A conservatory constructed of hardwood, for a Parish Conservatories client in Europe. — Parish Conservatories photo

When an established Greenwich couple purchased an 1860s-era barn and had it dismantled, moved from its upstate New York location and rebuilt on their property, it didn’t take them long to realize that while they loved the rustic charm of the structure, they didn’t like the fact that it let in very little light.

“We love entertaining, and bought the barn for this purpose,” recalls the wife, who also enjoys renovating and flipping homes and serves on the board of the Bruce Museum. “We planned to hold parties and events in the space and also use it as a guest house.”

Originally a three-story structure, the barn was rebuilt, after it was relocated to the Greenwich property, into two stories comprising a kitchen, bathroom, and wide-open living space, plus a second-level sleeping loft. “We soon discovered that with so few windows, the interior was very dark, and determined that adding a conservatory onto one end of the barn would solve the problem,” the owner explains.

Parish Conservatories built this conservatory for a Greenwich couple, who wanted to bring more light into their renovated barn. — Parish Conservatories photo

Conservatories evolved from glasshouses, and the word conservatory is derived from the Italian “conservato” (stored or preserved) and the Latin “ory” — a place for — and was originally used to describe a non-glazed structure used for storing food, according to www.oakconservatories.co.uk. Later, the word was used to describe glazed structures for conserving, or protecting, plants from cold weather.

Today, conservatories are often connected to a main residence or building, and are often heated and cooled, so as to serve as another living space in the home, a place in which to read, relax, and entertain, as in the case of the Greenwich couple, who turned to Bridgeport-based Parish Conservatories to help execute their dream.

“Several friends had recommended Parish Conservatories, as did the architectural firm Douglas VanderHorn Architects that we work with,” the homeowner recalls. “When it had been determined exactly how the space would be used, we decided what type of conservatory would best fit the site, and what direction it should be facing, as well as its color, style and features.”

The couple looked through Parish Conservatories’ brochures to see what other clients had chosen, and selected the elements they liked best to create a custom conservatory attached to their barn.

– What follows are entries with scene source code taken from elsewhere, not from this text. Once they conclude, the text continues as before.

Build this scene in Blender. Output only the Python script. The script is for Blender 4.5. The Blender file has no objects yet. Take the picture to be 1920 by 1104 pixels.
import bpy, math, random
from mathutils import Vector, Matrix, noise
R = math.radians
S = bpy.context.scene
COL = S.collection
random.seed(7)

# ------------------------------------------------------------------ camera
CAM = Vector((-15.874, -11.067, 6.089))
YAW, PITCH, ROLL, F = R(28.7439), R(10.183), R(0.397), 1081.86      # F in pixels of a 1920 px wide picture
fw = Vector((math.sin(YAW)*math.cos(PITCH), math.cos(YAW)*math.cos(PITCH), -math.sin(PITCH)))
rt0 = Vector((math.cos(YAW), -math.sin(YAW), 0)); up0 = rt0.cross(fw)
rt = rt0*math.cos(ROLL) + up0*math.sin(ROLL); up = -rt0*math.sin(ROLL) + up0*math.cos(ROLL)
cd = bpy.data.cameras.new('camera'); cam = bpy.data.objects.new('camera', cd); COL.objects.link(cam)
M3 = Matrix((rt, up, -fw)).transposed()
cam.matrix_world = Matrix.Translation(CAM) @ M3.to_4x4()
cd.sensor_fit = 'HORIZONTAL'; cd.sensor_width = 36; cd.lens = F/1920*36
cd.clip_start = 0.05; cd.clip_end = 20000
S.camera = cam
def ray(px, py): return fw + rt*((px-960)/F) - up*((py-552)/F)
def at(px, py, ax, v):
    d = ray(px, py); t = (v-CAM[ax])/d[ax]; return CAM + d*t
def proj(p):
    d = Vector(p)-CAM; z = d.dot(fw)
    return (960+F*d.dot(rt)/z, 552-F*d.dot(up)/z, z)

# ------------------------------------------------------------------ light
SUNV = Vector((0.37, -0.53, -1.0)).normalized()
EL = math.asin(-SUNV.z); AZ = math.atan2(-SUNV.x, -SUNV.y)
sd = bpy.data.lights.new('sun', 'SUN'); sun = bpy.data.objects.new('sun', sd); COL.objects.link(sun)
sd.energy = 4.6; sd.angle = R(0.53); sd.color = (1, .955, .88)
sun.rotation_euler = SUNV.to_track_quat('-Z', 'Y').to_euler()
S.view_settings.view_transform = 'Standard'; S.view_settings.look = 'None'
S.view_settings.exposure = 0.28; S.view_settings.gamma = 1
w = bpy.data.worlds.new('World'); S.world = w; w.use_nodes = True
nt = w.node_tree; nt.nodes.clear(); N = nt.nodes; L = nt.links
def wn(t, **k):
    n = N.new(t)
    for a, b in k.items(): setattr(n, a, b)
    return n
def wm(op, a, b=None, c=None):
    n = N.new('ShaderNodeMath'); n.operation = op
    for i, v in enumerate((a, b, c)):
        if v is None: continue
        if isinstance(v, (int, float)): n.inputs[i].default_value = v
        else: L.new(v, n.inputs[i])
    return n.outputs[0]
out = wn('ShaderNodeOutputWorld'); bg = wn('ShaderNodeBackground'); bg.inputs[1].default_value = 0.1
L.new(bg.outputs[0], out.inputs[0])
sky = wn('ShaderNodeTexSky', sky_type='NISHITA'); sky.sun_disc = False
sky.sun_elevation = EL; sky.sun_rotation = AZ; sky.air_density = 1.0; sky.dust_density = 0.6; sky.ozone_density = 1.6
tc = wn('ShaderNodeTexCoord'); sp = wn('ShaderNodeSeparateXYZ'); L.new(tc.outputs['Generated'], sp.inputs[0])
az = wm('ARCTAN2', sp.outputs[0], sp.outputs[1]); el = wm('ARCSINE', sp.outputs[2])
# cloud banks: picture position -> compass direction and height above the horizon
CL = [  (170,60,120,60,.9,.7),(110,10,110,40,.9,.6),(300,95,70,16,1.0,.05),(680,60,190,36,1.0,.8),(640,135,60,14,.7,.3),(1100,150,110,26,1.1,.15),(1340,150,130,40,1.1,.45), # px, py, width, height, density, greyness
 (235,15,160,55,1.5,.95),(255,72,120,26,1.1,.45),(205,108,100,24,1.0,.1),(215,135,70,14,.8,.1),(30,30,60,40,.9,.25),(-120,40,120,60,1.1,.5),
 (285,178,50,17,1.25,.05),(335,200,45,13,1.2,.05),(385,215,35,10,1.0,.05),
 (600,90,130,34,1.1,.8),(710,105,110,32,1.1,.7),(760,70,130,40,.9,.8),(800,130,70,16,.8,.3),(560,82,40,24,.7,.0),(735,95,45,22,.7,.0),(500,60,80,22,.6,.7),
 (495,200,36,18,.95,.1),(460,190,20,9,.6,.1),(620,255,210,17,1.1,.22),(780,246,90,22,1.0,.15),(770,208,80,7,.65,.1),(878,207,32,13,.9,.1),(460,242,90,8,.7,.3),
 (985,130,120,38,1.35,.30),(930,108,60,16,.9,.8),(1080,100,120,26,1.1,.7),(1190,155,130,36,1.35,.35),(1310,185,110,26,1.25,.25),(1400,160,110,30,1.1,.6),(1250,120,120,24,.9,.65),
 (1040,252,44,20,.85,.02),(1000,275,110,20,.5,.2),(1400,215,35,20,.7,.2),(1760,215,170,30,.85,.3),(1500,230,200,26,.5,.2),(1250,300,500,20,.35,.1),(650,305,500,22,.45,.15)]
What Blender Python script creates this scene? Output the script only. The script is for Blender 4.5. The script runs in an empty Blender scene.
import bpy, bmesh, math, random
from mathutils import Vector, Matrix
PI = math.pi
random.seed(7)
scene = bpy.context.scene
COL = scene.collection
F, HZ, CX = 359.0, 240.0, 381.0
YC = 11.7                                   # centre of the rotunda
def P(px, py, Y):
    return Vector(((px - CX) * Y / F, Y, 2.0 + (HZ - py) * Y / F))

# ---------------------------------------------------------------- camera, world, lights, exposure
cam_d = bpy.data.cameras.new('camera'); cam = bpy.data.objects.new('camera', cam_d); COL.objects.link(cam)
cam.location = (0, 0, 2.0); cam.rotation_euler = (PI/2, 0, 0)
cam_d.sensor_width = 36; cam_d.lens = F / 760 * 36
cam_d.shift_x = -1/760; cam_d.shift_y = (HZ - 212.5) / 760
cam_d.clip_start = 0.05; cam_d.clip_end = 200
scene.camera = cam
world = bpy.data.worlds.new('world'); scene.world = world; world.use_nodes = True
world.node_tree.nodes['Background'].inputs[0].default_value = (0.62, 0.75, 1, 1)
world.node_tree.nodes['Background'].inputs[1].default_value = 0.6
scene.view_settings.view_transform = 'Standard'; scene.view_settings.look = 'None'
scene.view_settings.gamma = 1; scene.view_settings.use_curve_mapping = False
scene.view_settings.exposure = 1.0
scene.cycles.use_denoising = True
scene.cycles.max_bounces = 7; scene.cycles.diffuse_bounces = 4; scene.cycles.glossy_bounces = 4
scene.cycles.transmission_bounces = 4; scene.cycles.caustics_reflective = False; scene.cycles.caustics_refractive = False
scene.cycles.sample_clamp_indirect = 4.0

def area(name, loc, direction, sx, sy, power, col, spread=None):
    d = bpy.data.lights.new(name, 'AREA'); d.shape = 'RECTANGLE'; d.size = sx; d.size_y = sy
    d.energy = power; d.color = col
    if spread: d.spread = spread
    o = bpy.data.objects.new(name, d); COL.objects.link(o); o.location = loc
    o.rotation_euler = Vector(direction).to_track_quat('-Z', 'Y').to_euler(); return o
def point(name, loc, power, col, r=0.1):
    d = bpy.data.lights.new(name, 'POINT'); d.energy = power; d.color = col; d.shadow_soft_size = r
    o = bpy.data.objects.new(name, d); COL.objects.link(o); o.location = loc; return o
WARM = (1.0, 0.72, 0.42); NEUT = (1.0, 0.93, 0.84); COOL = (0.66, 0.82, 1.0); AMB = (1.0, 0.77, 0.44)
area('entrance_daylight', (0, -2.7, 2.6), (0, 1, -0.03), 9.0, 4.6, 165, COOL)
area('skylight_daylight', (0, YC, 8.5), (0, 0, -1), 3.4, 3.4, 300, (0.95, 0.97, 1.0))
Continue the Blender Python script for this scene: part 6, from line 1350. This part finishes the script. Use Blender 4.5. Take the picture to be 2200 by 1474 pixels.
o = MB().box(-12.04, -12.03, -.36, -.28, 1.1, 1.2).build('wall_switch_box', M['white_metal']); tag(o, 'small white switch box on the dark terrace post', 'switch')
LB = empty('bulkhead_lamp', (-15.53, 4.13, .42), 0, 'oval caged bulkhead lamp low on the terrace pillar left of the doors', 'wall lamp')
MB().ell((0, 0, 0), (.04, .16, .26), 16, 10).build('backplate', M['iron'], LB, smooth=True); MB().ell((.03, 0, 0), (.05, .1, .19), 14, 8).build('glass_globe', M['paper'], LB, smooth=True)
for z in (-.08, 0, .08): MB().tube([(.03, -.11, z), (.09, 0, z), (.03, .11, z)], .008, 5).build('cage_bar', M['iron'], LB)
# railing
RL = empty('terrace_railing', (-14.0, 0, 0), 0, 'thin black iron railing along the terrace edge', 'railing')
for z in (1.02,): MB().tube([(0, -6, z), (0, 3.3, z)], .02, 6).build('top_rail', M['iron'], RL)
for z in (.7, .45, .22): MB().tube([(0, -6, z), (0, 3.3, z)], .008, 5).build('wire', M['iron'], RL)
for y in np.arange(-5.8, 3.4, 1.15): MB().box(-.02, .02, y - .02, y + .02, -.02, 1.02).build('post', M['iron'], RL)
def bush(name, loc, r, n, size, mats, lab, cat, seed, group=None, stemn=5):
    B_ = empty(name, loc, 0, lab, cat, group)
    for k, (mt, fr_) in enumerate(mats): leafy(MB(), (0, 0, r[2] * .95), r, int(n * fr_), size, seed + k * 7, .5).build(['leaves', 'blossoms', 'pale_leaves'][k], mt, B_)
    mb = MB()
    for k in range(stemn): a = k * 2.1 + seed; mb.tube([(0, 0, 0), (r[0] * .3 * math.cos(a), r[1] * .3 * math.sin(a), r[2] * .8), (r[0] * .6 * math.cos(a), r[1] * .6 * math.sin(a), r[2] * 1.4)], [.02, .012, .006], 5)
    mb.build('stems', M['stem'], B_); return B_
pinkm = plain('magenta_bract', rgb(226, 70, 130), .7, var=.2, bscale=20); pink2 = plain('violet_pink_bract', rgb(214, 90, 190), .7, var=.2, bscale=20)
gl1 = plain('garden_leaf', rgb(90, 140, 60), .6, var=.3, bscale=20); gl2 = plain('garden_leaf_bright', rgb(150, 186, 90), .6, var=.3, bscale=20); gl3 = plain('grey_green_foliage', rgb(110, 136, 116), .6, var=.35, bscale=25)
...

Paul Zec, a Westport resident and Parish Conservatories president, began building conservatories during 1988, eventually launching his own firm in 1997. His company, which h as clients here and abroad, offers hardwood and aluminum conservatories, which can be attached or freestanding. “Technology has improved greatly, and the products — from the frames to the glass and glazing — are much better now than they were 30 years ago,” he says.

The homeowners agreed that a traditional sage-green English-style conservatory would best complement the historic barn, and were thrilled with the embellished top that Paul and the architect had suggested. “We found a grayish-green textured English paint that was perfect for the frame,” the owner recalls. “The conservatory is fairly large, and the space allows for two long couches, an antique set of wicker chairs with tropical-themed fabric-covered cushions, tables, ambient lighting, some folk art pieces, and the contemporary artwork that we collect … it’s truly the perfect place for entertaining.”

The interior of a conservatory built by Parish Conservatories.—Parish Conservatories photo

The process began with procuring the proper permits: A visit to the town’s Planning and Zoning Department provides the space requirements, setbacks, and other pertinent information necessary before breaking ground.

Next, the conservatory style and design are selected, ordered, delivered, and, finally, installed, on a base, or foundation, that the owners’ builder installs. The base can be constructed of concrete, wood, stone, or brick, depending on whether the base wall is high enough to be seen.

Clients in the Northeast tend to choose traditional-style conservatories, Paul observes, with aluminum frames available in different finishes (approximately 60% of his clients select white), while the wooden frames are constructed of hardwoods, such as sapele wood, which is durable, like mahogany.

Window styles can run the gamut, from plain and Georgian to Gothic and Roman, and can include different styles of fenestrations. The windows can be short, tall, divided, etc., and the company can install roof vents and shades over any of the windows to control the light and heat during the various seasons. “We have rollup shades on the windows that are controlled with discreetly placed pulleys,” explains the homeowner, who has the windows professionally cleaned once a year, “so if it’s too hot or the sun’s too bright, we can fix that with a few pulls of the ropes.”

Parish Conservatories photo

Conservatory floors are typically stone or tile, or occasionally wood, with some clients, like the Greenwich couple, opting to add radiant heating under their stone floors so the space will be warm and cozy during the winter, and placing a large area rug over the stone for added warmth.

“We spend a lot of time out here in the conservatory,” the owner says, “whether it’s hosting a large party or sitting in the wicker chairs, eating dinner on our laps and looking out at the apple orchards we planted. … This will most likely be the last home we own in the Northeast, as we plan to head south eventually. We want to enjoy every minute we can.”